A contentious facet of the budget—the provision for black money whitening—stirs renewed public discourse. The efficacy of the NBR’s endeavor to reintegrate illicit assets into the legal economy by offering amnesty for their disclosure remains uncertain. Despite recurrent offerings of similar opportunities in the past, the actual revenue generated has paled in comparison to the vast expanse of the black economy. Although the incorporation of corporate taxpayers into this scheme marks a departure from convention, its efficacy remains speculative.
Furthermore, the ambitious growth target of 6.75% under prevailing economic conditions warrants scrutiny. While the government demonstrates a semblance of fiscal restraint through its allocation for the Annual Development Program in the FY 2024-25, the stagnant state of private sector investment looms ominously. Structural constraints impeding private sector expansion persist unabated, with proposed budgetary measures unlikely to effectuate substantive change.
Given the current economic constraints, a leaner budget might be a prudent choice, especially as the government struggles to mobilize adequate resources. Though such an approach might temper economic growth slightly, it would significantly bolster efforts to combat inflation, which remains the government’s primary focus.
Current vs. Target Inflation Rates
- Current (9.73%)
- Target (6.5%)
A Tale of Economic Contrasts
Factors like the availability of foreign currency, exchange rates, domestic and international funding to cover the budget deficit, and subsequent bank borrowing will critically influence inflationary trends. Emphasizing domestic production and supply, particularly in agriculture, is essential. Additionally, robust inward remittance flows and strong export earnings will serve as vital economic buffers, necessitating careful governmental oversight.
In recent times, the government has tentatively embarked on a path of overdue reforms, possibly under external pressure. However, delayed implementation of these reforms exacerbates their impact on the populace. Past financial sector reforms in the 1990s yielded positive outcomes, but subsequent neglect has compounded current challenges. Policymakers must avoid repeating these mistakes.

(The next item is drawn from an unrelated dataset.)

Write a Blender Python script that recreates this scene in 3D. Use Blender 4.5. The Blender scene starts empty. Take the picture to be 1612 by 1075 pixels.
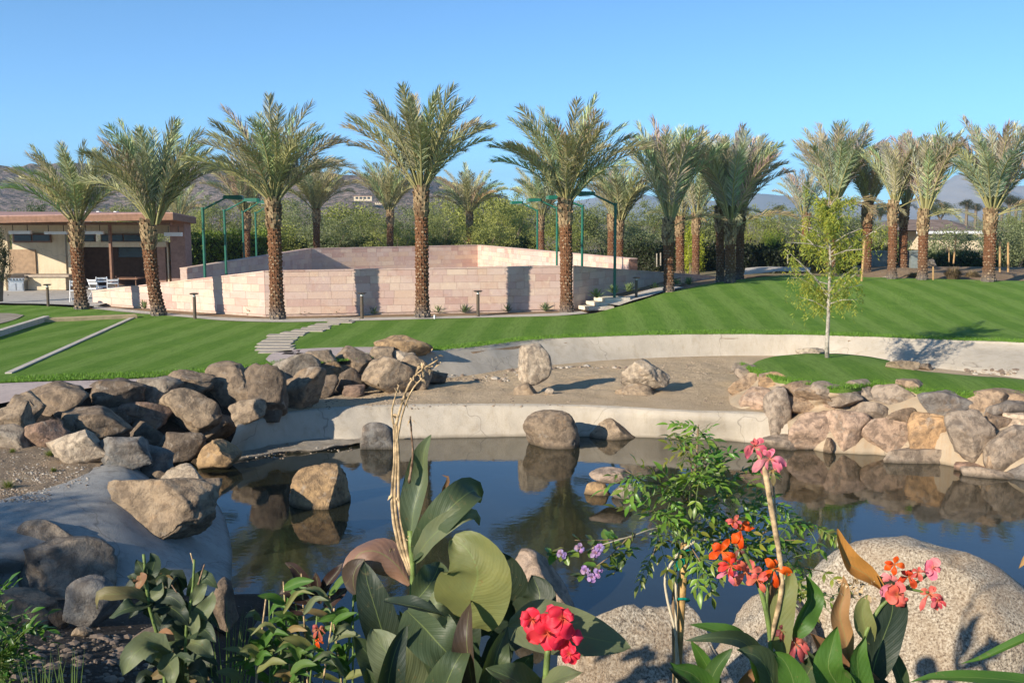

The fiscal narrative culminates in a sense of urgency and the need for decisive action. Addressing banking sector woes, implementing effective reforms, and maintaining economic stability amid inflationary pressures and resource constraints are paramount. The government’s success in these endeavors will determine the resilience and growth trajectory of the economy.

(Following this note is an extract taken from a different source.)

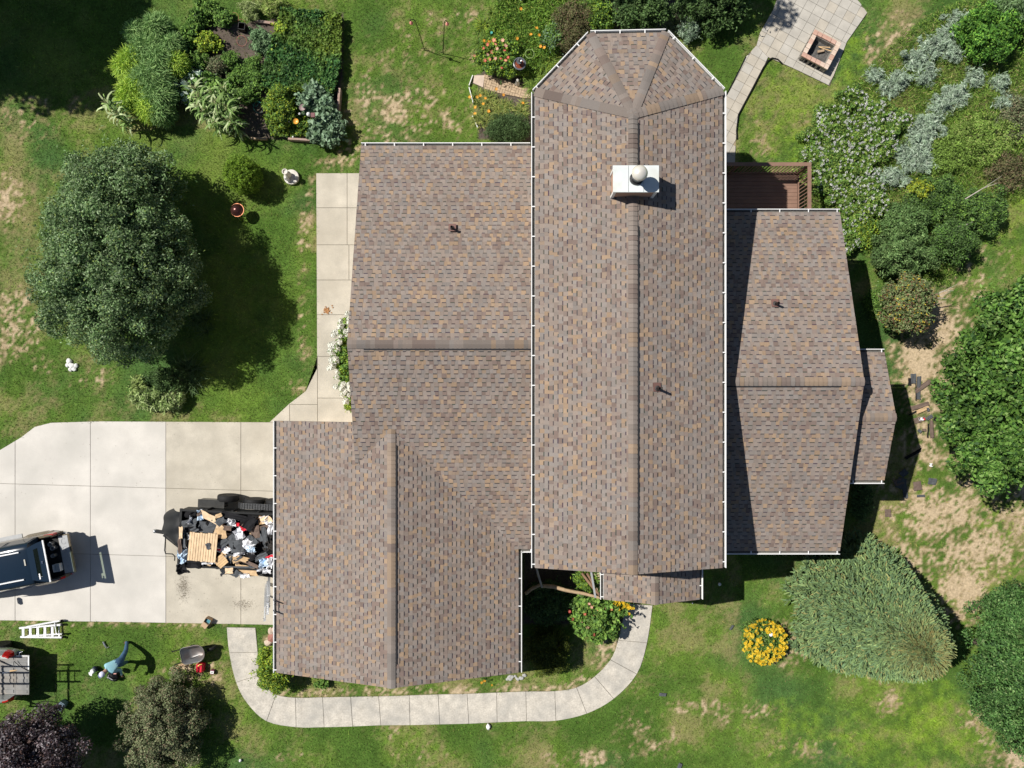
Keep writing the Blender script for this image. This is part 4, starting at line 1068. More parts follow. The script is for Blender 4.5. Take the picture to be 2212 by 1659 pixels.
for i in range(16):
    u = 1095 + rnd.uniform(0, 40); v = 1460 + rnd.uniform(0, 9) - (u - 1100) * .05
    rock(u, v, rnd.uniform(.05, .085), m_cob, 'white cobble in the strip at the garage front right corner', group='white cobbles at the garage front corner', seed=i + 20)

# ---- kitchen garden at the top left
def ferny(name, label, u, v, r, zc, n, pal, L=.22, cat='plant', group=None):
    x, y = a2(u, v, zc)
    o = empty(name, (x, y, 0), 0, label, cat, group)
    d = norm(rng.normal(size=(n, 3))); p = d * np.array(r) * rng.uniform(.3, 1, (n, 1)) + np.array([0, 0, zc]); p[:, 2] = np.maximum(p[:, 2], .05)
    dirs = norm(d * np.array([1, 1, .2]) + rng.normal(size=(n, 3)) * np.array([.5, .5, .25]) + np.array([.35, -.25, .1])); sd = norm(np.cross(dirs, rng.normal(size=(n, 3))))
    LL = L * rng.uniform(.5, 1.2, (n, 1)); C = pick(pal, n); w = .008 + .009 * rng.random((n, 1))
    V = np.stack([p - sd * w, p + sd * w, p + dirs * LL + sd * w * .4, p + dirs * LL - sd * w * .4], 1).reshape(-1, 3)
    fobj('fronds', V, np.repeat(C, 4, 0), o)
    mb = MB()
    for k in range(5): mb.tube([(rnd.uniform(-.1, .1), rnd.uniform(-.1, .1), 0), (rnd.uniform(-.4, .4) * r[0], rnd.uniform(-.4, .4) * r[1], zc + r[2] * .6)], [.012, .005], 5)
    mb.build('stem', m_bark, o); return o
PA_ASP = [(.24, .40, .14, 3), (.32, .48, .17, 2), (.15, .28, .09, 2)]; PA_ASPL = [(.46, .62, .09, 3), (.32, .50, .09, 2)]
for i, (u, v, rx, ry, z, pal) in enumerate(((322, 108, .75, .62, .8, PA_ASP), (350, 128, .6, .5, .9, PA_ASP), (292, 128, .6, .45, .6, PA_ASPL), (330, 170, .85, .62, .9, PA_ASP), (278, 145, .6, .5, .5, PA_ASPL), (300, 190, .8, .5, .7, PA_ASPL), (345, 205, .62, .55, .8, PA_ASP), (282, 215, .5, .4, .5, PA_ASPL), (325, 235, .5, .55, .6, PA_ASPL), (350, 245, .45, .4, .6, PA_ASP), (385, 140, .4, .4, .7, PA_ASPL), (300, 75, .5, .45, .6, PA_ASP), (340, 60, .5, .5, .7, PA_ASP), (375, 100, .4, .4, .6, PA_ASP))):
    side_ = ['topmost shaded', 'upper right', 'upper left yellow-green', 'large middle', 'left edge yellow-green', 'middle left bright', 'middle right', 'lower left', 'lowest yellow', 'lower right grey-green', 'right edge yellow', 'upper shaded', 'highest', 'shaded right'][i]
    ferny('asparagus_fern', side_ + ' feathery clump in the asparagus row by the black shadow', u, v, (rx, ry, .5), z, 5200, pal, group='feathery asparagus clumps')
# corn plants
def corn(u, v, label, h=1.5, lean=(0, 0)):
    x, y = a2(u, v, .9)
    o = empty('corn_plant', (x, y, 0), 0, label, 'corn plant', 'corn plants in the kitchen garden')
    mb = MB(); mb.tube([(0, 0, 0), (lean[0] * .5, lean[1] * .5, h * .5), (lean[0], lean[1], h)], [.018, .015, .006], 6); mb.build('stalk', m_leaf_s, o)
    k = 9; zz_ = np.linspace(.25, h * .92, k); P_ = np.stack([lean[0] * zz_ / h, lean[1] * zz_ / h, zz_], -1)
    V, C = straps(P_, 4, .66, .085, [(.20, .31, .09, 3), (.42, .50, .26, 2), (.09, .17, .04, 2)], .75, .5, 4)
    fobj('leaves', V, C, o)
    V, C = straps(np.array([[lean[0], lean[1], h]]), 9, .22, .012, [(.50, .46, .24, 1)], .2, .6, 2)
    fobj('tassel', V, C, o)
m_leaf_s = mat('stem_green', (.16, .22, .07), .7)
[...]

Acknowledging the tangible suffering caused by soaring inflation, the government’s measures to counteract the price surge have been deemed inadequate. Despite the fiscal challenges, such as maintaining the unchanged tax-free income threshold for the upcoming fiscal year and targeting a 12 percent increase in VAT revenue, concerns persist regarding their impact on the populace, regardless of income levels.
Prioritizing Social Safety Nets Amidst Inflation Concerns
Budget allocations for social safety net programs have not kept pace with rising needs. While the growth of the budget has been curtailed to mitigate deficit financing and rein in inflation, the modest reduction in the targeted budget deficit for FY25 fails to exert substantial control over inflationary pressures. Economists suggest increasing the tax-free income level to ease inflation’s impact. However, the government’s decision to maintain the status quo, coupled with marginal adjustments in tax brackets, falls short of addressing the escalating cost of living.
Although there’s a slight increase in social safety net funding, it’s insufficient to counteract inflation and is largely absorbed by pension costs. Reliance on the banking sector to cover the deficit could worsen inflation without careful monetary policies. Inflation averaged 9.73% in the first 11 months of the fiscal year, highlighting the need for robust economic measures.
Factors Influencing Inflationary Trends:
- Availability of Foreign Currency
- Exchange Rates
- Domestic and International Funding for Budget Deficit
- Bank Borrowing
Despite these challenges, the reduction in source taxes for essential food items offers a glimmer of hope for alleviating consumer burdens. However, the efficacy of this measure hinges on the willingness of suppliers and producers to pass on the benefits to consumers, thereby translating into tangible relief amidst the prevailing economic uncertainties.
The macroeconomic necessity for the current budget is clear: tighten fiscal measures, particularly in the area of domestic financing. The targeted domestic borrowing of Tk 160,900 crore is likely to strain both taka and dollar liquidity within the banking system, thereby hampering efforts to achieve the ambitious GDP growth target of 6.75% and failing to ease inflationary pressures.
On the matter of LDC graduation, the budget reiterates past achievements such as a preferential trade agreement with Bhutan, but offers little insight into future strategies for securing GSP Plus status in Europe or improved market access in China and India. While some tariff rationalization measures are introduced, they fall short of the comprehensive overhaul needed.
In conclusion, while the budget acknowledges existing economic challenges and promises future changes, it commits to very little in terms of immediate, impactful reforms. The strategy seems to be one of cautious recognition without substantial commitment, leaving many critical areas of the economy, particularly in structural reform, inadequately addressed.